Нет новых переводов святоотеческого наследия, новых комментариев на труды Святых Отцов. И это при том, что значительная часть того же Ефрема Сирина не переведена вообще, а большинство уже существующих переводов Василия Великого, Григория Богослова, Григория Нисского, Иоанна Златоуста, Афанасия и Кирилла Александрийских и других настолько устарели, что требуют повторного перевода и современного комментирования. И также при том, что имеется колоссальный опыт патристических переводов XIX века, когда Святых Отцов переводили четыре духовных академии – Московская, Петербургская, Киевская и Казанская, переводила и издавала Оптина Пустынь, а книжная серия «Творения Святых Отцов в русском переводе» выходила с 1843 по 1917 годы, то есть больше 60 лет, и продолжалась бы дальше, если бы не известные события. Можно лишь представить, как могли бы измениться, исправиться, улучшиться наши представления о многих сторонах Христианства, если бы это наследие было нам доступно. Но ничего не происходит. Не существует никакого специального центра условных «патристических исследований», который бы объединял переводчиков, координировал работу и, главное, пропагандировал их деятельность. А поскольку нет новых переводов, то, опять же, ничто не стимулирует мысль, не требует сравнений, анализа и синтеза, не возбуждает дискуссий. Можно вспомнить опыт псевдо-Дионисия Ареопагита, труды которого в свое время привлекли к Церкви и богословской проблематике пристальное внимание тысяч людей.

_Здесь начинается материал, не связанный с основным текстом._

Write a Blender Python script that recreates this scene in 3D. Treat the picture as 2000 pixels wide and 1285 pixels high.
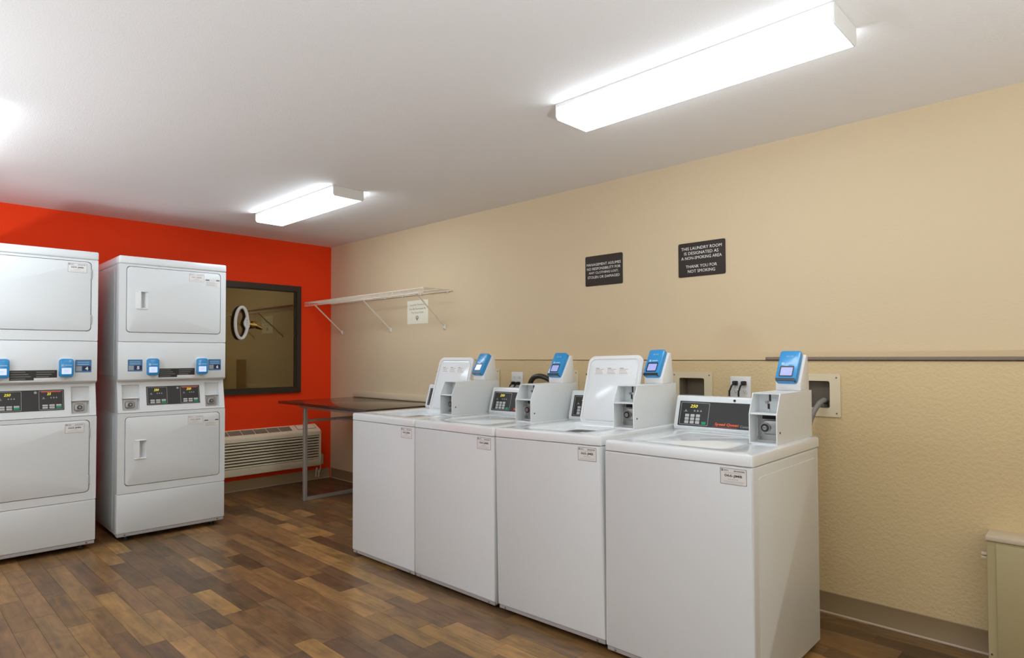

Нет катарсиса в религиозных чувствах. «Теплохладность» церковной жизни, отсутствие конфликта с миром, приводят к тому, что и в системе взаимоотношений человека с Богом нет напряжения, самоотдачи, трагедия не рождается ни из духа музыки, ни из духа иконописи, ни от чтения книг. А ведь именно этот разрыв, эта трагедия, катарсис порождали таких людей, как, например, Иероним Стридонский, в основе разрыва с миром тысяч святых лежало несколько строчек из Писания, случайный заход в храм, впечатления от увиденной иконы. Сегодня религиозный человек нередко спокойно читает какие-нибудь «Душеполезные поучения», а потом что-нибудь «легенькое из современного», слушает хор архимандрита Матфея, а потом современного кумира. Все это становится возможным именно потому, что не происходит потрясения ни в том, ни в другом случае, не сдвигаются глубинные пласты, не обнажается плоть сердца. Живая вода всегда рядом и она всегда комнатной температуры.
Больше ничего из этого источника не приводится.